Смысл ее сводился к тому, чтобы во время пребывания в лагере начальства все вели себя тихо и скромно, чтобы женщины не появлялись в мужских бараках и не смели там ночевать.
— Мы вас что, притесняем, что ли, так и растак вашу мать?.. Заимела хахаля и трахайся с ним потихоньку, х… тебе в глотку. Но вы, бл…ди, мать вашу так, делайте все так, чтоб никого не подводить! Конституцию изучали? Шесть условий товарища Сталина знаете? Чтобы на основе Сталинской конституции все было чисто, гладко, шито-крыто и концы в воду! Ясно?!
Не знаю, как уркаганкам, а нам, «политическим», все было абсолютно ясно.
…Начальник лагеря тоже любил «блеснуть». Иногда на поверке после отбоя нас держали чуть ли не по часу. Давно уже все пересчитаны, ноют одеревеневшие ноги, болит спина. А желанной команды «Разойдись!» все нет и нет. Мы стоим двумя длинными шеренгами, протянувшимися через весь лагерь.

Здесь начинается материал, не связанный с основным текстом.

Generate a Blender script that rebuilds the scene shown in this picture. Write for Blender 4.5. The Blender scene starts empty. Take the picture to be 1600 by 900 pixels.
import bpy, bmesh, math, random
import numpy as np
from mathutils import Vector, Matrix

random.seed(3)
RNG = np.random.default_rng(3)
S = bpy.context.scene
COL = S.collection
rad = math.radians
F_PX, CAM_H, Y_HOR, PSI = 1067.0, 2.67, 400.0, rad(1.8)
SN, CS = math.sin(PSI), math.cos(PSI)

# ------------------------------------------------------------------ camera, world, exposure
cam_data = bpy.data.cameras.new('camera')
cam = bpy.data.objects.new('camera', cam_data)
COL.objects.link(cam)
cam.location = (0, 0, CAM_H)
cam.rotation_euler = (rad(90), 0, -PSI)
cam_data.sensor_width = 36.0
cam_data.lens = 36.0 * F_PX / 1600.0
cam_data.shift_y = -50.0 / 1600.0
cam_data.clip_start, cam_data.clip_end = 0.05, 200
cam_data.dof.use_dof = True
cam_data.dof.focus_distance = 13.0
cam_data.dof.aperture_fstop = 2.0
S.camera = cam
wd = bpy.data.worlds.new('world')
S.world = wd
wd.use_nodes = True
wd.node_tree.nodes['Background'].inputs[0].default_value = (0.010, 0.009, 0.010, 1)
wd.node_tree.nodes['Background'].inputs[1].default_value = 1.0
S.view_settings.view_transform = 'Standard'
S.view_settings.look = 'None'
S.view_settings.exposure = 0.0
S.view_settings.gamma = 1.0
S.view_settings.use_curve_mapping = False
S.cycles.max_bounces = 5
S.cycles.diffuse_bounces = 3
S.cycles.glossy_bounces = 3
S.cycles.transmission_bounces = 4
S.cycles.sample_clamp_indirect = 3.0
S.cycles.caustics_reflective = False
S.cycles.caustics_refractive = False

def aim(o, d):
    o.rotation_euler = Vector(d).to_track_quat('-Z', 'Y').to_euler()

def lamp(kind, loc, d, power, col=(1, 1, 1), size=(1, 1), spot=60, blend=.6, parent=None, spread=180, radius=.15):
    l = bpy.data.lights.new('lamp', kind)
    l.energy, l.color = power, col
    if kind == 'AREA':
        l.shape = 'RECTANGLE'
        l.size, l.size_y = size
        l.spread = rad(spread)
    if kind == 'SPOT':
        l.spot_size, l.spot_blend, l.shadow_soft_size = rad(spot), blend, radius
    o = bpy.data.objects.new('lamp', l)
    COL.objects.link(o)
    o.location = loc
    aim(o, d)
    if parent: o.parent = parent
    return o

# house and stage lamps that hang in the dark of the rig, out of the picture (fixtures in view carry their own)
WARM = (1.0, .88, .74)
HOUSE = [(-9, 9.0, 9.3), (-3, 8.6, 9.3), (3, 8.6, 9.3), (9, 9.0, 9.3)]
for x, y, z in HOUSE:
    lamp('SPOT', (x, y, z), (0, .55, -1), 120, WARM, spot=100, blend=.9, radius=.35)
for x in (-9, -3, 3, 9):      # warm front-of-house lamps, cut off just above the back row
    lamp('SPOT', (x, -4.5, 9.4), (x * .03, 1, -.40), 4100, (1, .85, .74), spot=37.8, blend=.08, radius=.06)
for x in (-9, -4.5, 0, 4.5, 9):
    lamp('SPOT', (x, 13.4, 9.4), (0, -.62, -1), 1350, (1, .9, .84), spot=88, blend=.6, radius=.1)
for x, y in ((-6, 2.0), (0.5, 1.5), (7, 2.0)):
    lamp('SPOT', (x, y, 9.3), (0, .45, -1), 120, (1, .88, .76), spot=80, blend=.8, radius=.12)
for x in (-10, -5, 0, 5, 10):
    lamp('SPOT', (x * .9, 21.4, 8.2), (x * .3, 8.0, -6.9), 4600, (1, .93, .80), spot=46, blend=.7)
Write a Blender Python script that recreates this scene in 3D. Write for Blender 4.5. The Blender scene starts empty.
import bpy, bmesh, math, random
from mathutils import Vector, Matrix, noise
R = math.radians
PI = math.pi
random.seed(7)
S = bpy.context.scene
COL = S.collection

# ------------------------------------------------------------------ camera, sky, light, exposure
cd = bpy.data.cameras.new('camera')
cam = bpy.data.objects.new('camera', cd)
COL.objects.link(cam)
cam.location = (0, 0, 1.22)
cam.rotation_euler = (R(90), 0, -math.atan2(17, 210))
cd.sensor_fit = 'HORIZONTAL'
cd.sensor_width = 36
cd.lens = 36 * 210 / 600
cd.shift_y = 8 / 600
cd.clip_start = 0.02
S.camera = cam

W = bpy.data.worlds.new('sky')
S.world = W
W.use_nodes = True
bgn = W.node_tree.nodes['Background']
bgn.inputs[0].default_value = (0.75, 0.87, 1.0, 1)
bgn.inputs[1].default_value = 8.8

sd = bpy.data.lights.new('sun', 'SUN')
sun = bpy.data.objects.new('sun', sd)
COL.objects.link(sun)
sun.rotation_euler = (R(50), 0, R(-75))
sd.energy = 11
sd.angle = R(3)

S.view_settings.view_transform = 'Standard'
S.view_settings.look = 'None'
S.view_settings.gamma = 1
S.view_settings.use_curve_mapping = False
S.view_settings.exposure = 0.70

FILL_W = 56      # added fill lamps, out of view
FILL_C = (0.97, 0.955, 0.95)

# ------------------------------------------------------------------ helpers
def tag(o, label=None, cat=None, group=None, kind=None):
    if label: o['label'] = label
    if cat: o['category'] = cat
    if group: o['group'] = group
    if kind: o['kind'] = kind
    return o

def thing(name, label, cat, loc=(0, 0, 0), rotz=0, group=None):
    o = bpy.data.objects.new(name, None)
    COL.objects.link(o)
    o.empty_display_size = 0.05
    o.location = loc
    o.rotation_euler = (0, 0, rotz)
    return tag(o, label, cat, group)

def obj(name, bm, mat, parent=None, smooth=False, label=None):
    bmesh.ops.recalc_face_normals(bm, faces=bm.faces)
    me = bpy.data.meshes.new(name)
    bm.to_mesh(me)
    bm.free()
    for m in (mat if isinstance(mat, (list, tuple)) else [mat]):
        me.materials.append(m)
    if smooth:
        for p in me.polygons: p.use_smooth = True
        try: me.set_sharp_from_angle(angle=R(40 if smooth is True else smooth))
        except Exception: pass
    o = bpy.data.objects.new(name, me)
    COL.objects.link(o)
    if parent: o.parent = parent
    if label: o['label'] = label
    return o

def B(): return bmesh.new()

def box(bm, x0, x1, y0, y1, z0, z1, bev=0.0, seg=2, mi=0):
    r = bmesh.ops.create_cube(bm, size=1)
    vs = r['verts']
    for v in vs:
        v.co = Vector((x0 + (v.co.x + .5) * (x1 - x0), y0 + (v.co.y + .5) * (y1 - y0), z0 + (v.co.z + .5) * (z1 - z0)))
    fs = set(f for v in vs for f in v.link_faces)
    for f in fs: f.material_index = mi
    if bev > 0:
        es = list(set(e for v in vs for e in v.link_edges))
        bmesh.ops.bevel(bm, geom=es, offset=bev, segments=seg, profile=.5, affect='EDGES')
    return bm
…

И наконец, как на сцене театра, распахиваются ворота, и всадник на белом коне, в бурке и папахе а-ля Чапаев вихрем проносится сквозь строй заключенных. Подняв коня на дыбы, разворачивается, снова проносится вдоль наших рядов и, наконец, окончательно осаживает, а потом, гарцуя на месте и привстав на стременах, разражается пламенной речью.
Сначала из нее ничего нельзя понять — виртуозный мат громоздится выше десятого этажа. Но если внимательно следить за тем, что он говорит, то в конце концов выясняется, что это призыв к выполнению и перевыполнению плана, чего ждет от нас Родина; а если мы в бога… в душу… в рот и нос… не выполним плана, то нас заживо сгноят в КУРе, что, впрочем, уже давно пора сделать!
— Даешь план?! — исходит энтузиазмом всадник на белом коне.
— Даешь! — вяло гудит в ответ лагерь, причем в основном и громче всех орут урки, которые никогда не выходят на работу.